Oltre 1 ragazzo/a su 10 lascia gli studi prima della fine del percorso scolastico e più di un/una giovane su 4, circa il 26,1%, vive nella condizione di Neet, ovvero non studia, non lavora e non partecipa ad alcuna attività di formazione. Dati – forse – ben noti alla politica regionale che, sorvolando sulla proposta di legge 182 (ancora work in progress dal 2019), continua a non proporre alcun intervento legislativo di impatto per i/le giovani sardi/e.
Meglio proseguire con le iniziative ‘contro lo spopolamento’ recentemente presentate dal Governo Solinas e la sterile – quanto incoerente – dialettica politica tra maggioranza e opposizione.
In un contesto di siffatta incapacità politica i numeri collegati alla condizione di vita dei giovani sardi non sono per niente confortanti come ricordato dall’ultimo Atlante dell’Infanzia curato dall’organizzazione Save the Children, per il quale il 70,5% dei giovani di età compresa tra i 6 e i 17 anni non va a teatro e tra il 54,1% e il 57% non va a visitare musei. Il 60,4% dei minori della Regione, ancora, non ha avuto la possibilità di visitare monumenti o luoghi di rilievo storico culturale . Una generazione sempre più lontana dalla cultura e dalla possibilità di ricevere sempre nuovi stimoli per la propria ‘elevazione’ culturale. Meglio proporre perennemente proposte di legge sui funghi epigei e la vernaccia di Oristano. Patrimoni sicuramente da tutelare ma, forse, le priorità dovrebbero essere altre alla luce della realtà sociale dell’Isola.
Limiti facilmente riscontrabili anche per quanto concerne l’attività sportiva, decisamente costosa e poco sostenibile per i giovani sardi: tra il 16,4% e il 23,8% dei minori non pratica nessuno sport rispetto alla media nazionale del 22,2%.

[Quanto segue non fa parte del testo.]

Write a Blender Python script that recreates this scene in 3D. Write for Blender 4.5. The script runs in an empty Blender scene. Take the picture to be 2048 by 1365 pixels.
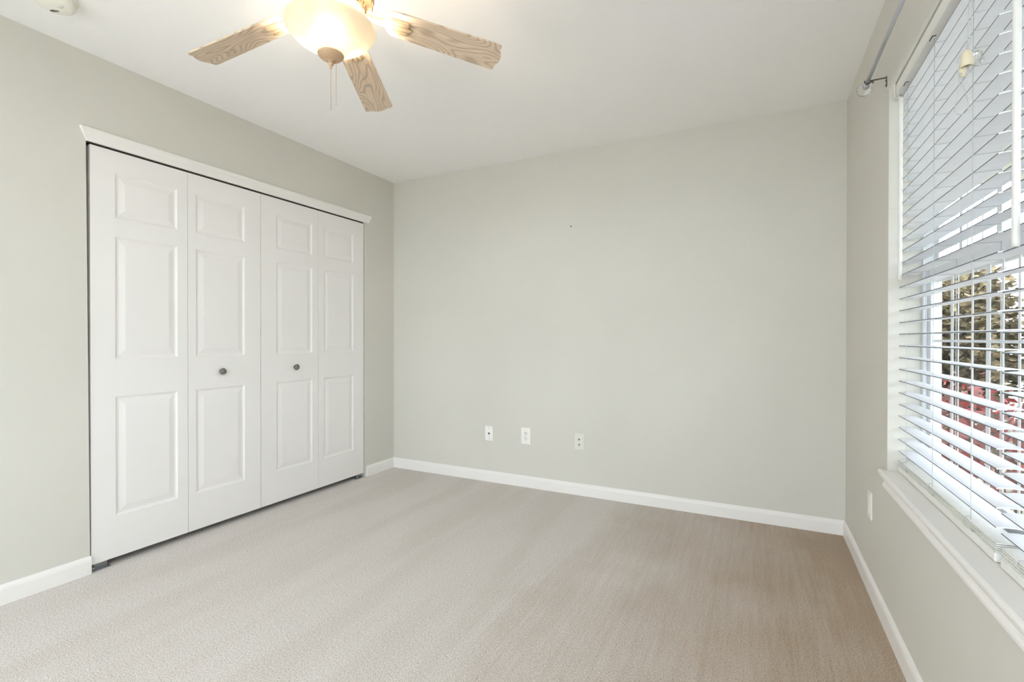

Dati deprimenti presentati a Sassari nel corso della presentazione del “Piano Territoriale della comunità educante per il contrasto alla povertà educativa e dispersione scolasticanato”. Un piano, ricordano i promotori, che vuole rappresentare un modello di collaborazione tra istituzioni (difficile), scuole (ancora più difficile) e tutti gli enti del terzo settore che lavorano per favorire il benessere e la partecipazione di ragazzi e ragazze. Enti, spesso, vessati e limitati nella propria azione di promozione sociale e volontariato proprio dall’inerzia o paternalismo espresso dalle stesse istituzioni locali.